A year later, at the next Fantasy Symposium, I presented a paper called “A first look at Who’s the Murderer?” in which I talk about Eleanor Sleath, with particular reference to an article entitled "The Real Eleanor Sleath" by Becky Czlapinski and Eric C Wheeler, who researched the life of Sleath herself, as well as a short introduction to the novel, with links and comparisons with Jane Austen and Ann Radcliffe. I also wrote an introductory essay on Who’s the Murderer? to be included at the start of this volume. It is very strange to be researching a book and to find that the only material on the internet was written by you. There was something rather special feeling that I was one of only a handful of people alive to have read this novel, but it’s also good to know that I have helped bring this novel to a whole new audience.

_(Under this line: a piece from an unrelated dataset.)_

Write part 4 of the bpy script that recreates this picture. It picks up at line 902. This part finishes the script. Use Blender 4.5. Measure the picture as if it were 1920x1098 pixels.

Sleath undoubtedly owes her reputation to Jane Austen. Without the mention in Northanger Abbey, Sleath would have undoubtedly slipped into obscurity. Devendra Varma describes Sleath as ‘one of a number of minor “gothic” writers whose works were animated by the last flicker of enthusiasm for gothic fiction’. Who’s the Murderer? might have been a product of its time, but in Cecilia we have a strong female character who can stand up for himself in the face of adversity, and it is this kind or protagonist that characters such as Isabella and Catherine – and thousands of readers like them in mid-Georgian England – would have found exciting, and I hope that making this volume accessible to a 21st century audience will also awaken a new wave of scholarship on this neglected novel.